U.S. Supreme Court Judicial Citations
F.2d (4th Cir. 1997)
Circuit Court of Appeals Judicial Citations
F.Supp. (E.D. Va. 1997)
Federal District Court Judicial Citations
VA
Virginia Supreme Court Judicial Citations
First Amendment
Individual rights protected against the U.S. government.
Fifth Amendment
Protection against prior restraint & national security and Grand Jury.
Sixth Amendment
Right to a speedy public trial.
Fourteenth Amendment
“Nor shall any State deprive any person of life, liberty, or property, without the due process of law;”
Prior Restraint
Judicial suppression of material that would be published or broadcast, on the grounds that it is libelous or harmful. In US law, the First Amendment severely limits the ability of the government to do this.
William Blackstone
Argued against prior restraint.
John Peter Zenger (1733)
Thrown in jail for seditious libel.
Andrew Hamilton
Zenger’s attorney. Violating court decorum, he stands up and uses two defenses that end up winning the case: Juries should determine the truth of the publication, and truth is a defense.
Croswell’s Trial (1800s)
Croswell criticizes the government, and is convicted on the lower level. His case is brought to the appellate level, and he hires a new attorney: Alexander Hamilton.
John Milton’s “Areopagitica”
Prosecuted for publishing without a license.
A poem that essentially said, “we need to let truth wrestle with false statements.”
John Suart Mill’s “On Liberty”
Truth has no chance if we silence communication.
Marketplace of ideas.
John Locke’s “Self-Righting Process”
Truth is borne from debate.
Constitutional Convention
A bloodless coup that threw out the Articles of Confederation.
Did not allow the press or a stenographer to look into the convention.
Madison v. Hamilton
Hamilton wanted a strong federal government.
Madison believed in states rights, that the states have a better understanding as to how to run their own region.
Alien and Sedition Act (1798)
Made seditious libel illegal.
This law was on the books until 1964.
Gitlow v.

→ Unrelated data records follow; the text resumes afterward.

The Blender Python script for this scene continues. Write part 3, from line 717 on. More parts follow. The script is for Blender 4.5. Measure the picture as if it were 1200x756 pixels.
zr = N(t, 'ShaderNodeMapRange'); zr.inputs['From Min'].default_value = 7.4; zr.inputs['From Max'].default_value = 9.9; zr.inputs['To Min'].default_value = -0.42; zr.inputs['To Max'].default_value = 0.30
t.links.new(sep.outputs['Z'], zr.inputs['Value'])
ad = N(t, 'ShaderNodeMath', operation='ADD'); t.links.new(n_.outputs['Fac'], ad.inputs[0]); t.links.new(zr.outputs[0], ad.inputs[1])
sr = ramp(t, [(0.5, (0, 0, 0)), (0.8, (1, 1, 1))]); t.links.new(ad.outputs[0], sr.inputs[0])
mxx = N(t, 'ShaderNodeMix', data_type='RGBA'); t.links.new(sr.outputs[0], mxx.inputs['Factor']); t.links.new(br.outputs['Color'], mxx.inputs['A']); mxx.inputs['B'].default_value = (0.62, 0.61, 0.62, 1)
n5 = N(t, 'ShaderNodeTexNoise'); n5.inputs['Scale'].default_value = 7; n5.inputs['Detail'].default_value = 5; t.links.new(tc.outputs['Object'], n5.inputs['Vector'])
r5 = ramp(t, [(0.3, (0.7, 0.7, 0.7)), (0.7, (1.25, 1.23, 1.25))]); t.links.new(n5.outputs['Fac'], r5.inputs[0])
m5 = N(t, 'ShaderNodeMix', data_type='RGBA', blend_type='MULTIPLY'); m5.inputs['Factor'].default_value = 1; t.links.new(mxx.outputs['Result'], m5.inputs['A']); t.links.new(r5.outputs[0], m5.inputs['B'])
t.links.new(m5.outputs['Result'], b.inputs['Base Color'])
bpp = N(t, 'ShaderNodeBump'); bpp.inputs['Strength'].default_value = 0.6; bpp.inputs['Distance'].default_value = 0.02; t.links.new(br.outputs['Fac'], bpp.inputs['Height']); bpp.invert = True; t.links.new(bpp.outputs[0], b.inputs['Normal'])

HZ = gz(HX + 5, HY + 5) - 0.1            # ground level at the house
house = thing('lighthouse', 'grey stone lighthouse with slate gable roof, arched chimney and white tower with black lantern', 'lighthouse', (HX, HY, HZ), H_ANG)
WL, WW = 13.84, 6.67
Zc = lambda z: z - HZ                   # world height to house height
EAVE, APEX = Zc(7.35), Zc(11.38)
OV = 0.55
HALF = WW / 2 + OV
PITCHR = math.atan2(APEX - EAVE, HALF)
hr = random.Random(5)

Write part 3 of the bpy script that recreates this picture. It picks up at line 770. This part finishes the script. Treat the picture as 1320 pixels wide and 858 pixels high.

New York (1925)
Benjamin Gitlow was responsible for writing a document called “The Left-Wing Manifesto” and was subsequently arrested for preaching anarchy.
The Supreme Court upholds his conviction, even though there is no evidence Gitlow’s writing radicalized anyone.
The Supreme Court ruled that all citizens have rights guaranteed in the Constitution because of the due process clause in the 14th Amendment, even if this was a guilty conviction.
Absolutist Theory
More free speech
Hugo Black
Senator and hard-line Absolutist.
Professor Alexander Meiklejohn
said there was political speech and non-political speech, and that political speech must be protected at all costs. Non-political speech can be regulated.
Preferred Position Theory
We must give preference to the First Amendment
Kovacs v. Cooper (1949)
sets that precedent that in the case of competing rights, we must give preference to the First Amendment, even if Kovacs lost.
Chaplinsky v. N.H. (1942)
sets the precedent that there are protected words and not protected words, and invoking fighting words is not protected. Words that are meant to incite conflict are not protected. However, assault is assault, and you must prove a direct cause and effect between the words and the fight.
Two-tiered Theory
There are protected words and not protected words. Exempts obscenity and fighting words from protection.
Clear and Present Danger Theory
Schenck v. U.S. (1919)
Schenk argues that the military draft is unconstitutional and is charged with violating the Espionage Act, an act that states you may not interfere with the military. His conviction is upheld. His letters articulate a clear and present danger to the United States. Oliver Wendell Holmes wrote the opinion.
Abrams v. U.S. (1919)
Abrams convicted over a call for a munitions strike. Two justices dissent: Holmes and Brandeis. A majority of the court applies the clear and present danger decision. Holmes and Brandeis advocate for the marketplace of ideas, even in times of war and argue the Schenk decision is being misused.